To understand this as Common vessels and special vessels look at the same idea using the same Greek words of Paul in 2 Tim 2: 20. There Paul even points out the common can become the honored vessel.
Just because Paul uses a Potter as being God in his analogy and Jerimiah uses a Potter as being God in his analogy, does not mean the analogies are conveying the exact same analogy. Jerimiah is talking about clay on the potter’s wheel being change while still being malleable clay (which fits the changing of Israel), but Paul is talking about two pots (vessels) so they cannot both be Israel, the clay is the same for both and the clay is not changing the outcome of the pot. The two pots (vessels) are completed and a person is asking “Why did you make me like this”, so it is about “how a person is made (born)” and not a nation.

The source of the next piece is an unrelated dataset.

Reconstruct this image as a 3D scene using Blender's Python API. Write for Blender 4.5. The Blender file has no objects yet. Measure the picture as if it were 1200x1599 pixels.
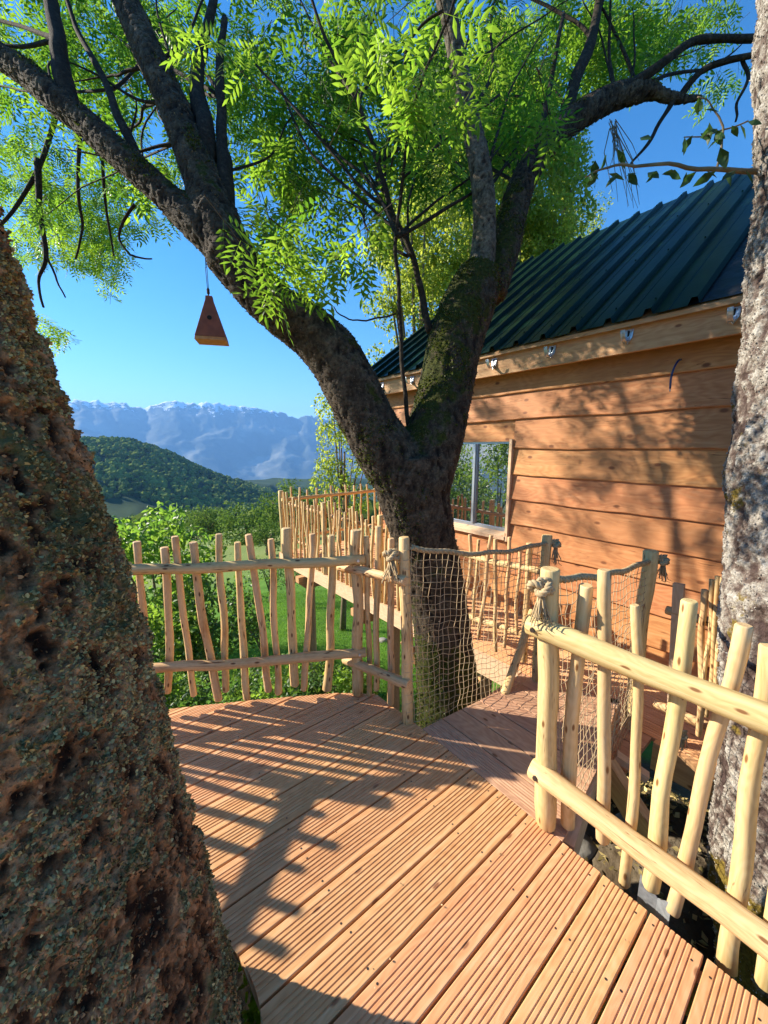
import bpy, math, random
import numpy as np
from mathutils import Vector, noise as mnoise

R = math.radians
rng = np.random.default_rng(7)
rnd = random.Random(11)
S = bpy.context.scene
COL = S.collection

# ------------------------------------------------------------------ camera
H = 1.5
TH = math.atan(100 / 600)
cd = bpy.data.cameras.new("camera"); cam = bpy.data.objects.new("camera", cd); COL.objects.link(cam)
cam.location = (0, 0, H); cam.rotation_euler = (math.pi / 2 - TH, 0, 0)
cd.sensor_fit = 'HORIZONTAL'; cd.sensor_width = 36; cd.lens = 18.0
cd.clip_start = 0.02; cd.clip_end = 60000
S.camera = cam
# ------------------------------------------------------------------ sky, sun, exposure
SUN_EL = R(27); SUN_AZ = math.atan2(-.973, .23)
w = bpy.data.worlds.new("World"); S.world = w; w.use_nodes = True
nt = w.node_tree; bg = nt.nodes['Background']
sk = nt.nodes.new('ShaderNodeTexSky'); sk.sky_type = 'NISHITA'; sk.sun_disc = False
sk.sun_elevation = SUN_EL; sk.sun_rotation = SUN_AZ; sk.altitude = 900; sk.air_density = 1.0
sk.dust_density = 0.0; sk.ozone_density = 3.0
hs = nt.nodes.new('ShaderNodeHueSaturation'); hs.inputs['Saturation'].default_value = 1.32
nt.links.new(sk.outputs[0], hs.inputs['Color']); nt.links.new(hs.outputs[0], bg.inputs[0]); bg.inputs[1].default_value = 0.092
sd = bpy.data.lights.new("sun", 'SUN'); sun = bpy.data.objects.new("sun", sd); COL.objects.link(sun)
sd.energy = 5.0; sd.angle = R(0.5); sd.color = (1.0, .91, .76)
sv = Vector((math.sin(SUN_AZ) * math.cos(SUN_EL), math.cos(SUN_AZ) * math.cos(SUN_EL), math.sin(SUN_EL)))
sun.rotation_euler = sv.to_track_quat('Z', 'Y').to_euler()
sun.location = (-20, 5, 12)
S.view_settings.view_transform = 'Standard'; S.view_settings.look = 'None'
S.view_settings.gamma = 1; S.view_settings.use_curve_mapping = False
S.view_settings.exposure = 1.5
S.render.engine = 'CYCLES'
S.cycles.max_bounces = 7; S.cycles.diffuse_bounces = 4; S.cycles.transmission_bounces = 4
S.cycles.transparent_max_bounces = 8; S.cycles.volume_bounces = 0
S.cycles.use_denoising = True

# ------------------------------------------------------------------ projection helpers (photo pixels -> places)
CT, ST = math.cos(TH), math.sin(TH)
def ray(u, v):
    dx = (u - 600) / 600; dy = (800 - v) / 600
    return Vector((dx, CT + dy * ST, -ST + dy * CT))
def P(u, v, D):
    r = ray(u, v) * D
    return Vector((r.x, r.y, r.z + H))
def ground(u, v, z=0.0):
    r = ray(u, v); t = (z - H) / r.z
    return Vector((r.x * t, r.y * t, z))
def onplane(u, v, p, d, off=0.0):
    """point of the vertical plane through p with heading d that is seen at (u, v)"""
    r = ray(u, v); nx, ny = d[1], -d[0]
    k = math.hypot(nx, ny); nx /= k; ny /= k
    t = (p[0] * nx + p[1] * ny + off) / (r.x * nx + r.y * ny)
    return Vector((r.x * t, r.y * t, H + r.z * t))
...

Since Jerimiah talks only about one pot on the wheel changing and Paul is talking about two kinds of completed pots (vessels), who are the two different pots?
Paul is saying in 2 Tim 2: 21 even after leaving the shop the common vessels can cleanse themselves and thus become instruments for a special purpose. So, who is the common vessel and who is the special vessel in this analogy?
That is a short explanation, since you really need to study all of Romans especially chapters 9, 10 and 11. Also please look at individual laments in the Psalms and diatribes in general, I really cut those short.